◆ DATA SEGMENT
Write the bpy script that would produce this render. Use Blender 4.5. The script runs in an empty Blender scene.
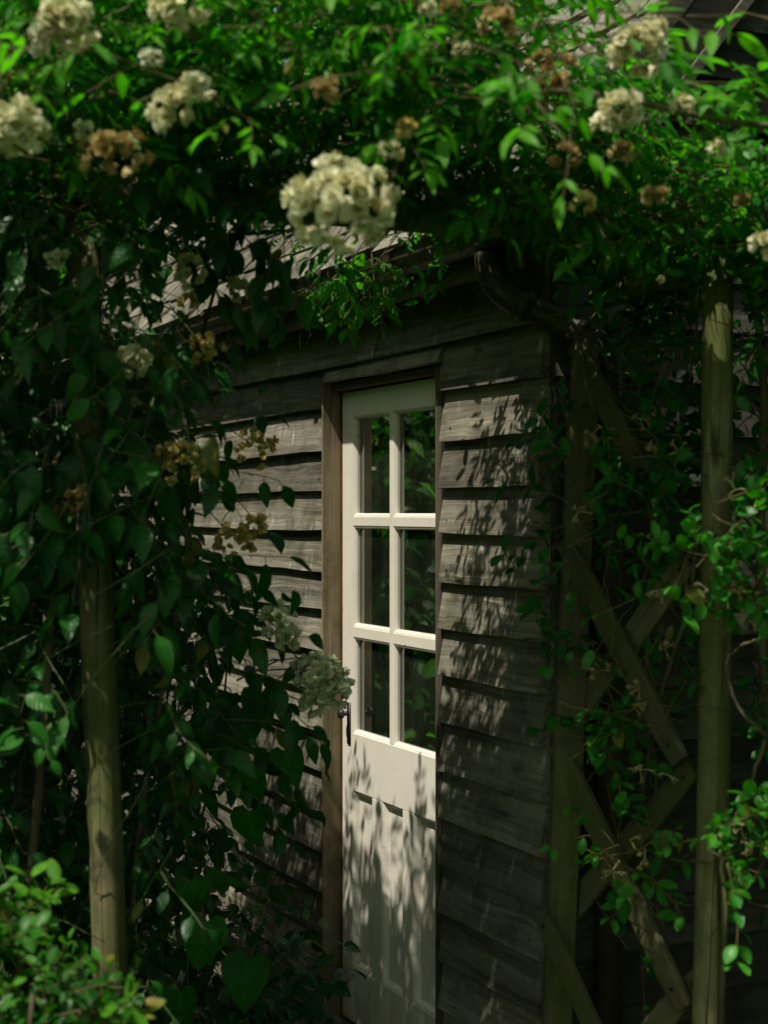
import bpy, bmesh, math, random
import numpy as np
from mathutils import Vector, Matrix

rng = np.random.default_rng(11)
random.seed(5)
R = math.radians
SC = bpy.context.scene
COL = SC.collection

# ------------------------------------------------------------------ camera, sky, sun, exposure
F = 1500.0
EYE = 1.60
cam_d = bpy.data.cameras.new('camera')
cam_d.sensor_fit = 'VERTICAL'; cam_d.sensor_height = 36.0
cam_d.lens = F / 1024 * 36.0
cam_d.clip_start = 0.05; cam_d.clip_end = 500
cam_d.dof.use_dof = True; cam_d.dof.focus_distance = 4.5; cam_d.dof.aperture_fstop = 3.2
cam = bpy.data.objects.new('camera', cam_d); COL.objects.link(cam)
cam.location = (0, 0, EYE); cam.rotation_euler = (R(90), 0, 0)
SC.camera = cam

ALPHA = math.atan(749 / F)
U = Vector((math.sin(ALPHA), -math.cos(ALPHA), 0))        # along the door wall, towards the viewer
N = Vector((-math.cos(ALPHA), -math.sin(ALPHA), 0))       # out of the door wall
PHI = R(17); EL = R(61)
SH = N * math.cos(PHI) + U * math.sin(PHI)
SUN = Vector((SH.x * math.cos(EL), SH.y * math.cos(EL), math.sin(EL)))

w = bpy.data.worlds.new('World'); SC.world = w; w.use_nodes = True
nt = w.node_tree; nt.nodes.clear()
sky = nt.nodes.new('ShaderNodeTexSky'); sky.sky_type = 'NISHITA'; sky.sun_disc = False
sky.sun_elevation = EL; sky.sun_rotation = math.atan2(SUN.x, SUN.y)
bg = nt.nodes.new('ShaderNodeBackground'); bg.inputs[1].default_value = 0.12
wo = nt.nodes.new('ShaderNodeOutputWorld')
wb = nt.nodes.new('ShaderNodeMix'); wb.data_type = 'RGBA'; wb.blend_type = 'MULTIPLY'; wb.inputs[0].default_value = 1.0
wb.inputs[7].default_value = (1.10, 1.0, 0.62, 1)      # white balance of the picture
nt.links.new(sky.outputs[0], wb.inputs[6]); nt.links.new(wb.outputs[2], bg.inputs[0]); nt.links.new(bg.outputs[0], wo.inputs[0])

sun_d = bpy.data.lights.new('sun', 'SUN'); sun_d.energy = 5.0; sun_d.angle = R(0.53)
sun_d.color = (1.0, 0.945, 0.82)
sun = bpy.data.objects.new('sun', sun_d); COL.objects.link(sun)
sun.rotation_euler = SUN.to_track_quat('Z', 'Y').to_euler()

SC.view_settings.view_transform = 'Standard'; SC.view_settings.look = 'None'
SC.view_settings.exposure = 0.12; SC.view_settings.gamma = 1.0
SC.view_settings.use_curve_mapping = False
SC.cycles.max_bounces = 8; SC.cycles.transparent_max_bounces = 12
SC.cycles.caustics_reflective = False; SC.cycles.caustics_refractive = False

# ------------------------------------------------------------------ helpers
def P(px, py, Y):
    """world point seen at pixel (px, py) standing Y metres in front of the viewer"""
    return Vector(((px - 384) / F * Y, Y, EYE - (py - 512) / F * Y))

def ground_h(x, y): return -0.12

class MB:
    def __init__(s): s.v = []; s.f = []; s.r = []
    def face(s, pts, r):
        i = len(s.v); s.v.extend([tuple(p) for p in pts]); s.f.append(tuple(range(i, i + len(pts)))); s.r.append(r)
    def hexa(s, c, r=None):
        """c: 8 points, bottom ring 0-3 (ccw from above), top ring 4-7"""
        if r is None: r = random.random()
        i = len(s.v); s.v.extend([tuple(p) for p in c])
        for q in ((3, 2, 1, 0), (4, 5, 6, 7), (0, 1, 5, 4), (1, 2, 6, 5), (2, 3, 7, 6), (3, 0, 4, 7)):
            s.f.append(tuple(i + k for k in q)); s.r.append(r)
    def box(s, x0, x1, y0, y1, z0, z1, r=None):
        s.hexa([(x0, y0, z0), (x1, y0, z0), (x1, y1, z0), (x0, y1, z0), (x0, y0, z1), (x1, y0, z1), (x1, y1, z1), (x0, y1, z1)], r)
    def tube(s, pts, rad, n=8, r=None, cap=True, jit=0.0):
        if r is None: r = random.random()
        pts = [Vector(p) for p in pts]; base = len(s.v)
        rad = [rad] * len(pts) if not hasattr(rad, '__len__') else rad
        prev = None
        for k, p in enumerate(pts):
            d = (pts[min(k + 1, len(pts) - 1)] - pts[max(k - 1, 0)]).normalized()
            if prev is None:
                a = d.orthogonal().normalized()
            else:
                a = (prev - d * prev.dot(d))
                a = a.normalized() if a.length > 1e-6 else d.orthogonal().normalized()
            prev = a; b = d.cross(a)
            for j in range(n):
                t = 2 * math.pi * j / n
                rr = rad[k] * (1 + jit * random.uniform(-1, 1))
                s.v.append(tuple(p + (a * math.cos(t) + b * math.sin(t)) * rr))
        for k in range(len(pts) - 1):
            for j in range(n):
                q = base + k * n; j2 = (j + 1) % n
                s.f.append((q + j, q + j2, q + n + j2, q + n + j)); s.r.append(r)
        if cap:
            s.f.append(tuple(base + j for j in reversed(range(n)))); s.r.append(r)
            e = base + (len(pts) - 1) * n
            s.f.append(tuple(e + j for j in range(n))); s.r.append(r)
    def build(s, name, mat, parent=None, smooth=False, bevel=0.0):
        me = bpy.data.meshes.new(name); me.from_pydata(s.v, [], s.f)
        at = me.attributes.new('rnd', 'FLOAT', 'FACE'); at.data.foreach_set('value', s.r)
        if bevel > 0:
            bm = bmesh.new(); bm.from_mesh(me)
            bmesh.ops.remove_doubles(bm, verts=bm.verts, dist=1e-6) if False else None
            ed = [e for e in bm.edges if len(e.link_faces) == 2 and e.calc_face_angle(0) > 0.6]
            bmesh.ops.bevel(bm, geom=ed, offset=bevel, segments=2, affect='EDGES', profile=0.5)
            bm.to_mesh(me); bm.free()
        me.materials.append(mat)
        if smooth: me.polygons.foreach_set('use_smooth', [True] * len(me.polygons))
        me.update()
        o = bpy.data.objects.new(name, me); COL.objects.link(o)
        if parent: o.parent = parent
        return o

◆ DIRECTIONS
The lines from the start of the data through the line that contains "sun.rotation_euler = SUN.to_track_quat('Z', 'Y').to_euler()" are to be returned exactly, please, with both ends included and every picture left out.

◆ ANSWER TO THIS PROBLEM
Write the bpy script that would produce this render. Use Blender 4.5. The script runs in an empty Blender scene.
import bpy, bmesh, math, random
import numpy as np
from mathutils import Vector, Matrix

rng = np.random.default_rng(11)
random.seed(5)
R = math.radians
SC = bpy.context.scene
COL = SC.collection

# ------------------------------------------------------------------ camera, sky, sun, exposure
F = 1500.0
EYE = 1.60
cam_d = bpy.data.cameras.new('camera')
cam_d.sensor_fit = 'VERTICAL'; cam_d.sensor_height = 36.0
cam_d.lens = F / 1024 * 36.0
cam_d.clip_start = 0.05; cam_d.clip_end = 500
cam_d.dof.use_dof = True; cam_d.dof.focus_distance = 4.5; cam_d.dof.aperture_fstop = 3.2
cam = bpy.data.objects.new('camera', cam_d); COL.objects.link(cam)
cam.location = (0, 0, EYE); cam.rotation_euler = (R(90), 0, 0)
SC.camera = cam

ALPHA = math.atan(749 / F)
U = Vector((math.sin(ALPHA), -math.cos(ALPHA), 0))        # along the door wall, towards the viewer
N = Vector((-math.cos(ALPHA), -math.sin(ALPHA), 0))       # out of the door wall
PHI = R(17); EL = R(61)
SH = N * math.cos(PHI) + U * math.sin(PHI)
SUN = Vector((SH.x * math.cos(EL), SH.y * math.cos(EL), math.sin(EL)))

w = bpy.data.worlds.new('World'); SC.world = w; w.use_nodes = True
nt = w.node_tree; nt.nodes.clear()
sky = nt.nodes.new('ShaderNodeTexSky'); sky.sky_type = 'NISHITA'; sky.sun_disc = False
sky.sun_elevation = EL; sky.sun_rotation = math.atan2(SUN.x, SUN.y)
bg = nt.nodes.new('ShaderNodeBackground'); bg.inputs[1].default_value = 0.12
wo = nt.nodes.new('ShaderNodeOutputWorld')
wb = nt.nodes.new('ShaderNodeMix'); wb.data_type = 'RGBA'; wb.blend_type = 'MULTIPLY'; wb.inputs[0].default_value = 1.0
wb.inputs[7].default_value = (1.10, 1.0, 0.62, 1)      # white balance of the picture
nt.links.new(sky.outputs[0], wb.inputs[6]); nt.links.new(wb.outputs[2], bg.inputs[0]); nt.links.new(bg.outputs[0], wo.inputs[0])

sun_d = bpy.data.lights.new('sun', 'SUN'); sun_d.energy = 5.0; sun_d.angle = R(0.53)
sun_d.color = (1.0, 0.945, 0.82)
sun = bpy.data.objects.new('sun', sun_d); COL.objects.link(sun)
sun.rotation_euler = SUN.to_track_quat('Z', 'Y').to_euler()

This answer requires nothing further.